Examine the book’s relevance to societal issues, historical events, or cultural themes.
1. Alaska drives drunk and then dies in a car accident. What point does Green make about the effects of substance abuse and intoxicated driving?
2. The narrative implies that Alaska may have died by suicide. What insights can this story offer about how to help people with mental health conditions like depression?
3. The story explores Miles’s efforts to reckon with Alaska’s death. How might this novel resonate with people who are impacted by loss and grief, especially young people who have lost friends?
Dive into the book’s structure, characters, themes, and symbolism.
1. How does Gren use the motif of the labyrinth to develop the theme of guilt and forgiveness? How do Alaska, Miles, and the Colonel’s differing answers to the question, “How will I ever escape this labyrinth?” inform their characterization?
2. Although the novel focuses on Miles and Alaska, they are friends with several other characters at Culver Creek. Select two supporting characters from among their classmates and discuss the ways in which each character contributes to the theme of loyalty and friendship.
3. Dr. Hyde’s World Religions class has a profound impact on the protagonist’s thinking. What specific beliefs does Miles encounter through this course? How do they advance both his characterization and the theme of religion and philosophy?
4. How does the swan symbolize Alaska? What does this recurring symbol suggest about Alaska’s relationship with Miles?
5. Much of the novel takes place at the boarding school.

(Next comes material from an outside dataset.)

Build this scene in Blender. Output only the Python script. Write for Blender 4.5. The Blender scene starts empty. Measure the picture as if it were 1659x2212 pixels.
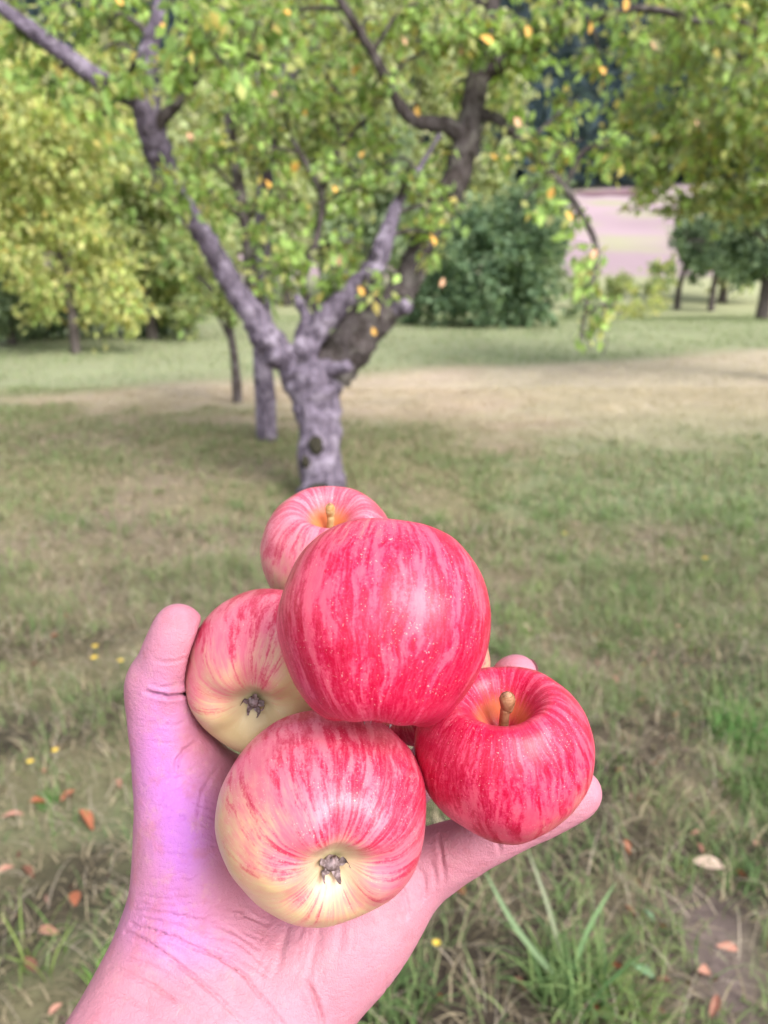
import bpy, math, random
import numpy as np
from mathutils import Vector, Matrix

random.seed(7)
RNG = np.random.default_rng(11)
scene = bpy.context.scene
COL = scene.collection

# ------------------------------------------------------------------ camera
CAM_H = 1.45
PITCH = math.radians(18.1)
FOC = 1703.0                       # focal length in units where the picture is 1659 x 2212
CXD, CYD = 829.5, 1106.0
cam_data = bpy.data.cameras.new("camera")
cam = bpy.data.objects.new("camera", cam_data)
COL.objects.link(cam)
cam_data.sensor_fit = 'VERTICAL'
cam_data.sensor_height = 24.0
cam_data.lens = 24.0 * FOC / 2212.0
cam_data.clip_start = 0.02
cam_data.clip_end = 3000.0
cam_data.dof.use_dof = True
cam_data.dof.focus_distance = 0.30
cam_data.dof.aperture_fstop = 7.0
cam.location = (0, 0, CAM_H)
cam.rotation_euler = (math.radians(90) - PITCH, 0, 0)
scene.camera = cam
FW = np.array([0, math.cos(PITCH), -math.sin(PITCH)])
UP = np.array([0, math.sin(PITCH), math.cos(PITCH)])
RT = np.array([1.0, 0, 0])
EYE = np.array([0, 0, CAM_H])

# ------------------------------------------------------------------ sky, sun, exposure
SUN_EL, SUN_ROT = math.radians(42), math.radians(142)
world = bpy.data.worlds.new("World")
scene.world = world
world.use_nodes = True
wn, wl = world.node_tree.nodes, world.node_tree.links
wn.clear()
w_out = wn.new('ShaderNodeOutputWorld')
w_bg = wn.new('ShaderNodeBackground')
w_sky = wn.new('ShaderNodeTexSky')
w_sky.sky_type = 'NISHITA'
w_sky.sun_disc = False
w_sky.sun_elevation = SUN_EL
w_sky.sun_rotation = SUN_ROT
w_sky.air_density = 1.0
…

How does the setting of Culver Creek shape the novel’s structure, characters, and overall meaning?
Encourage imaginative and creative connections to the book.
1. Create a playlist for Looking for Alaska that captures the deep emotions and complex questions that the characters grapple with over the course of the novel. What reasoning influenced your choices?
2. Imagine that Green decides to write a sequel about Miles’s life after Culver Creek. Where do you think Miles will go next? How might his experiences in this novel have a lasting impact on his decisions and worldview?
3. Imagine that you are invited to attend a school like Culver Creek. Would you want to study at a boarding school or not? What potential advantages and disadvantages do you see to this system?